§ OBJECTIVE: Copy exactly the lines from the one containing "Keep writing the" through the one containing "0, ZT, M['panel'])", both included, and nothing else.

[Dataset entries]
================================

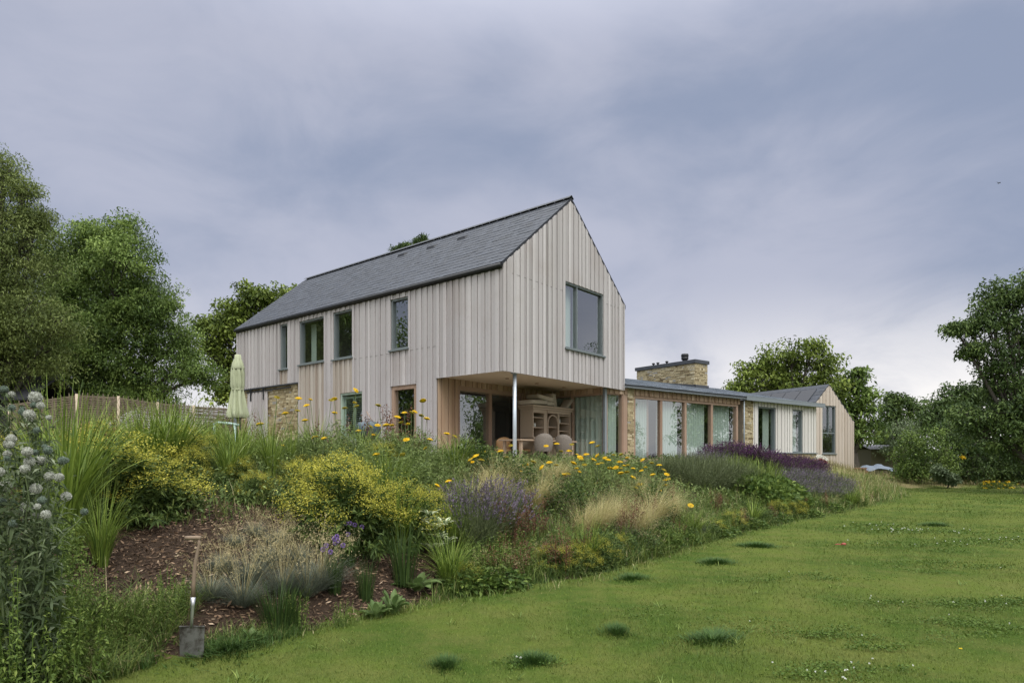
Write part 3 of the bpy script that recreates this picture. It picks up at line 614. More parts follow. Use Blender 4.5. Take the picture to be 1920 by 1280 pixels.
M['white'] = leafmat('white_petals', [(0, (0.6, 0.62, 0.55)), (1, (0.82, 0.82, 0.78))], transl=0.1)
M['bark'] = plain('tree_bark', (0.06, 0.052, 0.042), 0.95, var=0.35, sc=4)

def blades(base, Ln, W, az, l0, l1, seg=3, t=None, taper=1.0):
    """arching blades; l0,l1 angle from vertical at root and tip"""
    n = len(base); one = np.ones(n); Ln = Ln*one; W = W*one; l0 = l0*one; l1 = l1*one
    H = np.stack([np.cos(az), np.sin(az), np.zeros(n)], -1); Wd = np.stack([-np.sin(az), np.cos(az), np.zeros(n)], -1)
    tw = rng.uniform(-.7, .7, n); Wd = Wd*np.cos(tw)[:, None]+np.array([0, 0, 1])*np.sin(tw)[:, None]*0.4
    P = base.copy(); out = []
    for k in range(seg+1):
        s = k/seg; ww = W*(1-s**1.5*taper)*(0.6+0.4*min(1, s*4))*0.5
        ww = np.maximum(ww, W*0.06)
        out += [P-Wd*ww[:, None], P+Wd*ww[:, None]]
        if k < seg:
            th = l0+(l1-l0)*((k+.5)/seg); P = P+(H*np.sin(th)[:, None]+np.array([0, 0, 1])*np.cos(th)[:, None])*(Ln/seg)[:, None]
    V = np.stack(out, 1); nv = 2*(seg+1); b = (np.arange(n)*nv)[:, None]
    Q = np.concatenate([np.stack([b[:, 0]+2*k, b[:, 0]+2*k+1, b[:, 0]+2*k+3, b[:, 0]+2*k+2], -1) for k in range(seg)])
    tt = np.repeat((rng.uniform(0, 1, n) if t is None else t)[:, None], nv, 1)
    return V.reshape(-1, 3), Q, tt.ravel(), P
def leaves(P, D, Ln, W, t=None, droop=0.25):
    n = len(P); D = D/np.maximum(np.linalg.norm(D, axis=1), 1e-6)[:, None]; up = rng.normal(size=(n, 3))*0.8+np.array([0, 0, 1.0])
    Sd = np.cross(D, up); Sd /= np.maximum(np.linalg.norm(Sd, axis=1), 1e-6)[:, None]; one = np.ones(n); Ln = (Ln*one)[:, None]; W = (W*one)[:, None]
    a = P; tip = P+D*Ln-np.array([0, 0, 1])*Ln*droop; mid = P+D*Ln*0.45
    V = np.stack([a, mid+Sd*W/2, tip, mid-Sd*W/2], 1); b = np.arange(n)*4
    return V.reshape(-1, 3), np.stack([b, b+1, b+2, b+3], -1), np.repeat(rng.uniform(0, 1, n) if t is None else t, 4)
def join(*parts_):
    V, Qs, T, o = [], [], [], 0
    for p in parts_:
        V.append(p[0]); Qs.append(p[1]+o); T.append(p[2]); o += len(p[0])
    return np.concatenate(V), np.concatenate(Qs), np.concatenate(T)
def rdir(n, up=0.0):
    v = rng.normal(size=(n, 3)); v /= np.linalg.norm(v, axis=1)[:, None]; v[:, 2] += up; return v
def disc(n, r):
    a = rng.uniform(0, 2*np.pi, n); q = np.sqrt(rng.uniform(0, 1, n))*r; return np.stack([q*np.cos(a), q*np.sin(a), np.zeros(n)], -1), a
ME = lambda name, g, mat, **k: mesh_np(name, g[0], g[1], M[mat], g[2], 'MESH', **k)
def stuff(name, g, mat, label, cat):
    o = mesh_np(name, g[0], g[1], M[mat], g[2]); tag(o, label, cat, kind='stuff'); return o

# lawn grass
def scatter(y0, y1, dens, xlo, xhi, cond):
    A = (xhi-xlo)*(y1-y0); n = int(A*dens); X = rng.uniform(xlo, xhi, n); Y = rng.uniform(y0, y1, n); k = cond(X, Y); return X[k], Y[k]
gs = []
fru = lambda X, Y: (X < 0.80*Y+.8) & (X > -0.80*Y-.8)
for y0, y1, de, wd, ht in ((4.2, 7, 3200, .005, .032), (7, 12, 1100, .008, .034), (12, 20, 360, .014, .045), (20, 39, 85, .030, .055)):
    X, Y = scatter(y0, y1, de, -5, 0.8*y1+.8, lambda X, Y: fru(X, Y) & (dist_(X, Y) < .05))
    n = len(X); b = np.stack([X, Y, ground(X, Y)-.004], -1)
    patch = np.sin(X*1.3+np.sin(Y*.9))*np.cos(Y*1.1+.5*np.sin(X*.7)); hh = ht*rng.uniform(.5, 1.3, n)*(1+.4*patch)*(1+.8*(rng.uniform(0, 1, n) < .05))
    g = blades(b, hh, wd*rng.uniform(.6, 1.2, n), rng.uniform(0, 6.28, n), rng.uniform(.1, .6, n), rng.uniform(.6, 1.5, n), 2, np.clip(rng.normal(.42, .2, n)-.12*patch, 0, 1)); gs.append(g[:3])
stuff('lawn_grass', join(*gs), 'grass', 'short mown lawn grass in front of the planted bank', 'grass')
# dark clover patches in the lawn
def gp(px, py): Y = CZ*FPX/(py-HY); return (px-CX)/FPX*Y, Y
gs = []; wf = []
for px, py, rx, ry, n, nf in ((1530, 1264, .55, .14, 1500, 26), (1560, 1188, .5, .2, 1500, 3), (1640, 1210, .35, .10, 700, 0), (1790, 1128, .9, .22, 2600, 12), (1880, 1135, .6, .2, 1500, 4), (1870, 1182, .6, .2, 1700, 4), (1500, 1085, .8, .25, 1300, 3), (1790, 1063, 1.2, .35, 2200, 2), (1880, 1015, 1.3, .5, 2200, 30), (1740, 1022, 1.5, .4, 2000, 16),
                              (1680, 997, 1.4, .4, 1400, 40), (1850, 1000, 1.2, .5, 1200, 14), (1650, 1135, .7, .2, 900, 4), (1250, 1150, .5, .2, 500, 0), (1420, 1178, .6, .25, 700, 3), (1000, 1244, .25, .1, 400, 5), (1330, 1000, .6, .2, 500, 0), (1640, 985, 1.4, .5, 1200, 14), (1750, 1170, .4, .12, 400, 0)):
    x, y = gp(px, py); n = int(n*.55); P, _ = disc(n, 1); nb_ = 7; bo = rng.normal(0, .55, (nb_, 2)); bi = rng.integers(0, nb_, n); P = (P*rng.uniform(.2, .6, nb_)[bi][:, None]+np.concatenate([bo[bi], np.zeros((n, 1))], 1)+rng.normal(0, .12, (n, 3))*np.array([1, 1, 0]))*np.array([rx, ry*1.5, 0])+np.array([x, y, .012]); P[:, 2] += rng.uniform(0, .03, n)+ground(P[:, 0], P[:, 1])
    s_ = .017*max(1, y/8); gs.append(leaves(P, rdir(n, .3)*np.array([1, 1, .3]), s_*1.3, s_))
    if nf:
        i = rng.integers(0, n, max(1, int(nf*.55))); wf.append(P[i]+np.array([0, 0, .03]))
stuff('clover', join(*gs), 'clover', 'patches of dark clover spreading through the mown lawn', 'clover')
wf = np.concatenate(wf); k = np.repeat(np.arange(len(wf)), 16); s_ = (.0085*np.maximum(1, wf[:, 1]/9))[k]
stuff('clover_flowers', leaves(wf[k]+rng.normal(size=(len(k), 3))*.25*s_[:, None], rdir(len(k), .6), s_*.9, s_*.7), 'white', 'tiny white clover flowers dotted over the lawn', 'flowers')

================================

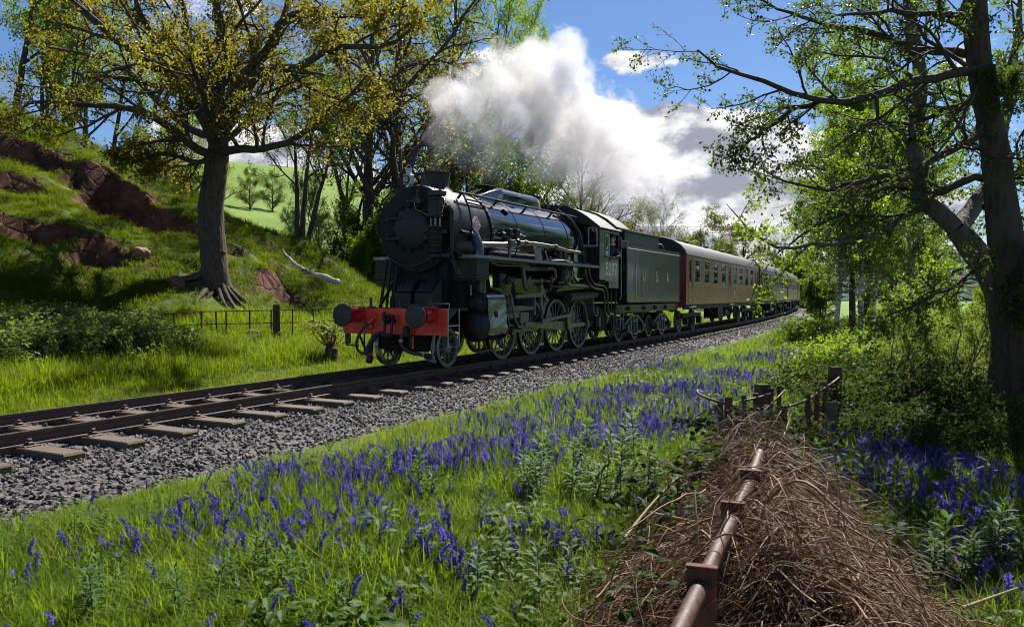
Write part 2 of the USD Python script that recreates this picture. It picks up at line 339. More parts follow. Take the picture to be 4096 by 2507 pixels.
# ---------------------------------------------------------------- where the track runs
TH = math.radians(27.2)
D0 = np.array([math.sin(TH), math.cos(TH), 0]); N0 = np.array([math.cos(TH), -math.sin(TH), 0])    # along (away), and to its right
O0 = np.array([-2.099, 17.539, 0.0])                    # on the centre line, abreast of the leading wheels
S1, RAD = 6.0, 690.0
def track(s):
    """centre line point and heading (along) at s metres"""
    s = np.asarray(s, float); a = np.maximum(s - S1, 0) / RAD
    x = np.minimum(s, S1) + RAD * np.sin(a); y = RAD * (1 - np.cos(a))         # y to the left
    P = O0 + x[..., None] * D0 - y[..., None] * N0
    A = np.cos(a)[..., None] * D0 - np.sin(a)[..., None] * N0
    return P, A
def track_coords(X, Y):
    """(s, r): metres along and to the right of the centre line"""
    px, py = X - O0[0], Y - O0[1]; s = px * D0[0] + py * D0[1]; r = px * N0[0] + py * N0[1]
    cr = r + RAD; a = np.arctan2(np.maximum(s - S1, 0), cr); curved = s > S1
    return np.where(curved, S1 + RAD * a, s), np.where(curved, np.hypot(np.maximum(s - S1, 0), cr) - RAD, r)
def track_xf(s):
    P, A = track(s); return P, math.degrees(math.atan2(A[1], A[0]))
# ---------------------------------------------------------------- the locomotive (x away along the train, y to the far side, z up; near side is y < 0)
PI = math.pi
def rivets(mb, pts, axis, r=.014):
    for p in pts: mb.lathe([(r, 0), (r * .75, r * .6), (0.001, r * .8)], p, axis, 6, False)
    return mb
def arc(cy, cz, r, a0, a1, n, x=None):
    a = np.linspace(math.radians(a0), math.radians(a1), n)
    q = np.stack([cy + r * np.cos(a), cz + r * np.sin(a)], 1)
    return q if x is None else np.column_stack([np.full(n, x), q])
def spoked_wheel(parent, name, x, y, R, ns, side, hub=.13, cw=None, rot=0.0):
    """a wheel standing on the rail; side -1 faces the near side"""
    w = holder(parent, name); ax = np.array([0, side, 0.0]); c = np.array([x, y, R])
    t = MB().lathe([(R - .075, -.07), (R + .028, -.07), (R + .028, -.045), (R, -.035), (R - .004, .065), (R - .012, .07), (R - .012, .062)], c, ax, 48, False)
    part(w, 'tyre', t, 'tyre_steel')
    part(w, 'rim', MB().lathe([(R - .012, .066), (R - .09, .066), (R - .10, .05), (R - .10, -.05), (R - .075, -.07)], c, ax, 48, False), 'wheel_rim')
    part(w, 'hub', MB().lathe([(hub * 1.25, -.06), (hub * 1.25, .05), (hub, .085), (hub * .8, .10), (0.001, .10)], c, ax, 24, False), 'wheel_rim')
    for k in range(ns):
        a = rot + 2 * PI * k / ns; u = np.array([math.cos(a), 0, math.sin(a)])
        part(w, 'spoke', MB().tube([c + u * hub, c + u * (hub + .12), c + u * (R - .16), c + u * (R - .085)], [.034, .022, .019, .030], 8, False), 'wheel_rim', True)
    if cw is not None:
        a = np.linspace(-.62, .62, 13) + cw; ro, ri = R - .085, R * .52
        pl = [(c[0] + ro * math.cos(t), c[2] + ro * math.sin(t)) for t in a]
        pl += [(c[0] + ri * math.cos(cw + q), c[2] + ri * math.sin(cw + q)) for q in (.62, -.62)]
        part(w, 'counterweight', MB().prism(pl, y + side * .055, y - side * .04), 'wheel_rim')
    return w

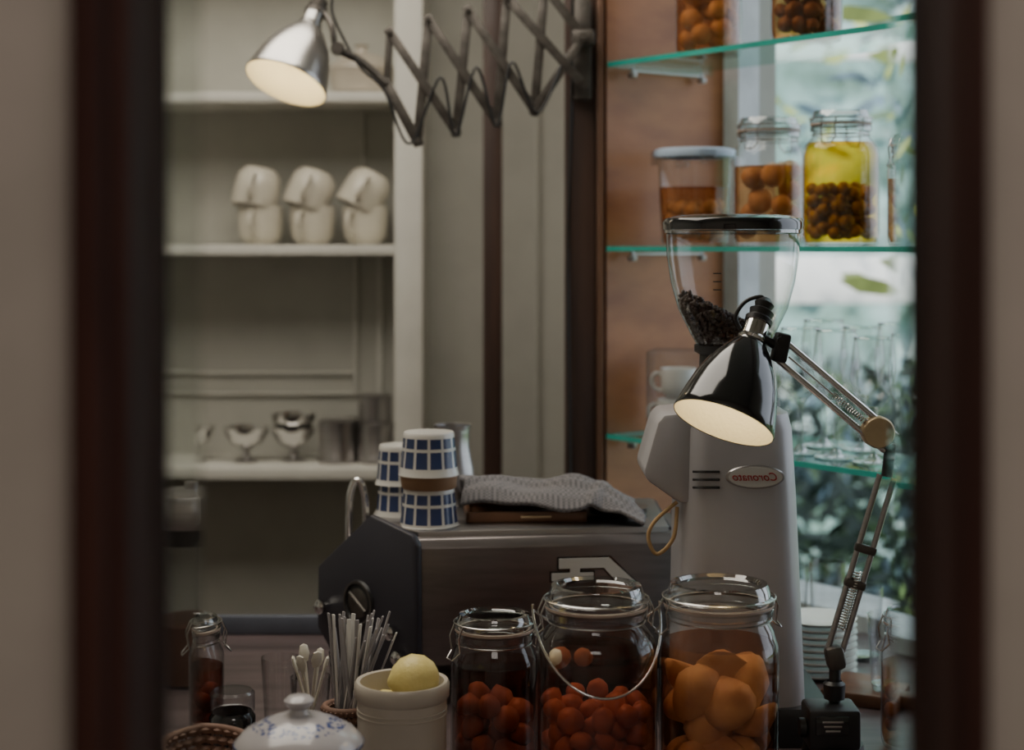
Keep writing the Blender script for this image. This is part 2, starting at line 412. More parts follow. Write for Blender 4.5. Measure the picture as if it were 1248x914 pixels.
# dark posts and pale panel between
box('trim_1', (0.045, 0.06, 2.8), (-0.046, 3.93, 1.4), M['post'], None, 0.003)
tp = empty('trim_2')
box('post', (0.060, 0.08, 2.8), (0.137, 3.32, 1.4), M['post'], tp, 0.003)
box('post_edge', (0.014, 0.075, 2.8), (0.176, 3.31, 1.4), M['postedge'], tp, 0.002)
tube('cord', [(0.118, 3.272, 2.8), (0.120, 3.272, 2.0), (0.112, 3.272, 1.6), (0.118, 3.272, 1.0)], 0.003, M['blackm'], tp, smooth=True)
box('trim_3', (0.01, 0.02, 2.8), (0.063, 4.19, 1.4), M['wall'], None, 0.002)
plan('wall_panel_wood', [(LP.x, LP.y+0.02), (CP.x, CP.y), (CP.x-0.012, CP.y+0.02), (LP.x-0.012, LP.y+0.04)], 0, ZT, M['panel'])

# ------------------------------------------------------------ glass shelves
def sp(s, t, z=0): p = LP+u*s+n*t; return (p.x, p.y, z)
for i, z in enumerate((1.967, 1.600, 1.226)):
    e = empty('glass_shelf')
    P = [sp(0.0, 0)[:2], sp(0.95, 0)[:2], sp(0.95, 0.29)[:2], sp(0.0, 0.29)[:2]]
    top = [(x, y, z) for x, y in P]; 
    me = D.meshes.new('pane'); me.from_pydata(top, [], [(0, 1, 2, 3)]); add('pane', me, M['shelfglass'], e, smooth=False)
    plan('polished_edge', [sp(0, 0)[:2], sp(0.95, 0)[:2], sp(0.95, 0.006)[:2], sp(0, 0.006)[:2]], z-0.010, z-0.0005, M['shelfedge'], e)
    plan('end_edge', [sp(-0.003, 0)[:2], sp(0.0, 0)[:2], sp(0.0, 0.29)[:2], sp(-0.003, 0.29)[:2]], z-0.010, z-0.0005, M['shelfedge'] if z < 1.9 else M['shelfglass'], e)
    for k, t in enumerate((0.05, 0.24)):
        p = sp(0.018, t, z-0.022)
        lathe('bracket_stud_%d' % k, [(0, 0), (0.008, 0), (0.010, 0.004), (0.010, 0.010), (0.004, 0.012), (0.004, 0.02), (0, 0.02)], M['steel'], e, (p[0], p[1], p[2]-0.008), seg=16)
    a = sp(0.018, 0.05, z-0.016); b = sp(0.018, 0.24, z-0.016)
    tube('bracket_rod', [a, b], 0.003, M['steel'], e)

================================

§ FULL RESPONSE:
Keep writing the Blender script for this image. This is part 2, starting at line 412. More parts follow. Write for Blender 4.5. Measure the picture as if it were 1248x914 pixels.
# dark posts and pale panel between
box('trim_1', (0.045, 0.06, 2.8), (-0.046, 3.93, 1.4), M['post'], None, 0.003)
tp = empty('trim_2')
box('post', (0.060, 0.08, 2.8), (0.137, 3.32, 1.4), M['post'], tp, 0.003)
box('post_edge', (0.014, 0.075, 2.8), (0.176, 3.31, 1.4), M['postedge'], tp, 0.002)
tube('cord', [(0.118, 3.272, 2.8), (0.120, 3.272, 2.0), (0.112, 3.272, 1.6), (0.118, 3.272, 1.0)], 0.003, M['blackm'], tp, smooth=True)
box('trim_3', (0.01, 0.02, 2.8), (0.063, 4.19, 1.4), M['wall'], None, 0.002)
plan('wall_panel_wood', [(LP.x, LP.y+0.02), (CP.x, CP.y), (CP.x-0.012, CP.y+0.02), (LP.x-0.012, LP.y+0.04)], 0, ZT, M['panel'])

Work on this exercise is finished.